In other words he was still an extremely productive scorer even as he aged. In his final season in the league he helped the Sharks to within six wins of a Stanley Cup. During the 2003-04 playoffs Damphousse was nearly a point per game player as he led the Sharks with 14 points in 17 games. Everyone remembers Patrick Marleau’s two hat tricks, but yes, Damphousse led the team in playoff scoring.

But instead of playing one more year with the Colorado Avalanche whom he had signed with during the Summer of 2004, Damphousse would never skate again in the NHL and it is a shame. He could have very well continued his solid play for a season or two more. Instead, fans were left wondering in the years after the lockout “whatever happened to Vincent Damphousse?”

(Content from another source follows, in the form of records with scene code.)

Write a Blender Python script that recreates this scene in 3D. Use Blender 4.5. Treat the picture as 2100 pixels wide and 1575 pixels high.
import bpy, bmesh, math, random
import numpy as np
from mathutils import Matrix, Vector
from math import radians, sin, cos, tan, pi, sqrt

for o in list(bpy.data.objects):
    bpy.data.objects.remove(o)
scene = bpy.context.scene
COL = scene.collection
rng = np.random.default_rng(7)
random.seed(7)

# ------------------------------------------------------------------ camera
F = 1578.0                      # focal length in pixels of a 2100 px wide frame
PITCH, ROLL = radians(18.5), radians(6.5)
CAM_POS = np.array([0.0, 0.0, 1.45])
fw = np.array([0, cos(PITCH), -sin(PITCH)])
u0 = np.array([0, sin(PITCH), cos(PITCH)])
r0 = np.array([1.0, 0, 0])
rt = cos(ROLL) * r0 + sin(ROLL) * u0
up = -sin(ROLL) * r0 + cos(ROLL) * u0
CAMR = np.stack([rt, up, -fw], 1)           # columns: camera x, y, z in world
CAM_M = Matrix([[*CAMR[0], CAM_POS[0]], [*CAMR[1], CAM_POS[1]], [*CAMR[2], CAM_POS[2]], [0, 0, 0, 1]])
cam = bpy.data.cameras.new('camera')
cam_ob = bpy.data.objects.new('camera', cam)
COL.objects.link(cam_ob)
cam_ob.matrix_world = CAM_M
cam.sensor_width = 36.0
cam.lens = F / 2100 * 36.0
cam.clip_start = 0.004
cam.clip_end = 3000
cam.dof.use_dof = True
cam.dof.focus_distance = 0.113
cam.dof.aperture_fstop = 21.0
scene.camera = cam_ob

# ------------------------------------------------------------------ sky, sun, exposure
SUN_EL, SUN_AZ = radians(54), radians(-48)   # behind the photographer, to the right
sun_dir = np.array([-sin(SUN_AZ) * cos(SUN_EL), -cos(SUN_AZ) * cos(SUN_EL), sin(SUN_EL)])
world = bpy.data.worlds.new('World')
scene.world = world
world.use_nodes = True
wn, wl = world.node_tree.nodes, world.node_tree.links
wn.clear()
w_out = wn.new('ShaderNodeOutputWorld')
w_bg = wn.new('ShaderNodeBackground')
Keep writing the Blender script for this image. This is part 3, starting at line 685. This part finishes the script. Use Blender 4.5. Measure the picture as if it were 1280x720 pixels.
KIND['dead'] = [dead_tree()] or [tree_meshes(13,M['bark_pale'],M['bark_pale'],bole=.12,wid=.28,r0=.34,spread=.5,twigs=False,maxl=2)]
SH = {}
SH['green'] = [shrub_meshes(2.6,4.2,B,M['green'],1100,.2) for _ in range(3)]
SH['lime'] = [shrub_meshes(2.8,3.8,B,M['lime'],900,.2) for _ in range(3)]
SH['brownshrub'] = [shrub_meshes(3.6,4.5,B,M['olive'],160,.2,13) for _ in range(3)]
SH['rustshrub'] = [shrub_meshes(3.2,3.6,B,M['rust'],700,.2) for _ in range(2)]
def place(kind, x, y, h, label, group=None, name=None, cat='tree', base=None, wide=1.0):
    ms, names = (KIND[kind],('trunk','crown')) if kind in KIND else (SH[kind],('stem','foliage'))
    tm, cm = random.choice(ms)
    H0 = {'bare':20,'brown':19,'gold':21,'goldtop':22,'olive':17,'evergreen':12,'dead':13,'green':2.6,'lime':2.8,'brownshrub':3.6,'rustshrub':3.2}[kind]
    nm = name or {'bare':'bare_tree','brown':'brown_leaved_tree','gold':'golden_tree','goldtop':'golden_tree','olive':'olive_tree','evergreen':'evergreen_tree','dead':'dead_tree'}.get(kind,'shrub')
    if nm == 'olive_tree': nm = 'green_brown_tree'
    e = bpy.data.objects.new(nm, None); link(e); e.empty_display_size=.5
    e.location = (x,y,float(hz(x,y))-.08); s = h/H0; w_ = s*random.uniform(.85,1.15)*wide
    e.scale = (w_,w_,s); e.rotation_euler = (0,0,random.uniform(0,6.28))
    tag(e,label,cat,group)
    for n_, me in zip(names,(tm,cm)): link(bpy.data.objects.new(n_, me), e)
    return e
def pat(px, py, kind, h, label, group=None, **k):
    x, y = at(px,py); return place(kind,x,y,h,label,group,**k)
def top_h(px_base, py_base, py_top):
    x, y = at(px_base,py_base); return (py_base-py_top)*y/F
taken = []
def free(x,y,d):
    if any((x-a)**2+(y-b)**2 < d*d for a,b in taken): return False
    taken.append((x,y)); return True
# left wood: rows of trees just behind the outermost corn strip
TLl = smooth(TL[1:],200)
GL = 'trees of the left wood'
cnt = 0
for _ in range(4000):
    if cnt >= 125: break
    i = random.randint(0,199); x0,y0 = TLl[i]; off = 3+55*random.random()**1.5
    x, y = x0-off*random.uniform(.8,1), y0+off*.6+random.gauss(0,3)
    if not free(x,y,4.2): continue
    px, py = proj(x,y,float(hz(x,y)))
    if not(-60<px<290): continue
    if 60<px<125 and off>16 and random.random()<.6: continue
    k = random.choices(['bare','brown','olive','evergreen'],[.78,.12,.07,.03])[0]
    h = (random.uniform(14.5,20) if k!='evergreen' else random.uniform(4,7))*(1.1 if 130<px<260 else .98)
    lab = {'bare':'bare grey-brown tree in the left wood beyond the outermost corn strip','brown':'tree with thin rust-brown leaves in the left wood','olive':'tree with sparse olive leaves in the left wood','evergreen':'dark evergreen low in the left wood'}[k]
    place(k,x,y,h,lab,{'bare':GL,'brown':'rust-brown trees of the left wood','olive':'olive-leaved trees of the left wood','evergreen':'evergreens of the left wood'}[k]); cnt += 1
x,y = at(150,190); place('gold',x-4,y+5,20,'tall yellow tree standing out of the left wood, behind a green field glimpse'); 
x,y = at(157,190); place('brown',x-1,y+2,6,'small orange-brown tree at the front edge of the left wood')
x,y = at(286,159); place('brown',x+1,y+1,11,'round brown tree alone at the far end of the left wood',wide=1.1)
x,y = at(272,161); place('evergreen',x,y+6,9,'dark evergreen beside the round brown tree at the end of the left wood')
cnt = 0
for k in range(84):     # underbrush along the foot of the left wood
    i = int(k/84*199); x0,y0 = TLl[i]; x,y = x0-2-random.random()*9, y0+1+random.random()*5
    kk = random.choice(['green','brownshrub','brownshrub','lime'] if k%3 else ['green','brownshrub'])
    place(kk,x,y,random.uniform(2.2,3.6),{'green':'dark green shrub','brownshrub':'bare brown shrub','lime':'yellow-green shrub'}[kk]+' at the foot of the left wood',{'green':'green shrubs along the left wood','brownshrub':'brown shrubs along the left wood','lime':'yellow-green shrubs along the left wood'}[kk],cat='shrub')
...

Jeff Friesen (LW) San Jose Sharks 1994-2001

Jeff Friesen is one of the iconic Sharks of the 1990s. He flashed onto the scene with wicked speed as a young rookie and was an integral part of the Sharks teams during the decade. A consistent 60 point scorer for the Sharks, Friesen was traded along with goaltender Steve Shields to the Anaheim Ducks in exchange for Teemu Selanne during the 2000-01 season.

Friesen struggled with the Ducks over a season and a half before finding his way again with the New Jersey Devils and scoring a Stanley Cup winning goal for the Devils in 2003. However the lockout came at a bad time for Friesen.

While he had played in 81 games in each of the previous three seasons, Friesen didn’t play during the lockout. When the NHL returned, Friesen bounced around from three different teams the next two seasons scoring just 23 points in 123 games with Washington, Anaheim and Calgary.

Certainly there were other mitigating factors than just the lockout for the lack of NHL production from these players but each and everyone of these former Sharks had gas left in the tank going into the 2004-05 season.

And it is simply a shame that the missed season due to the lockout emptied the majority of what was left in those NHL tanks.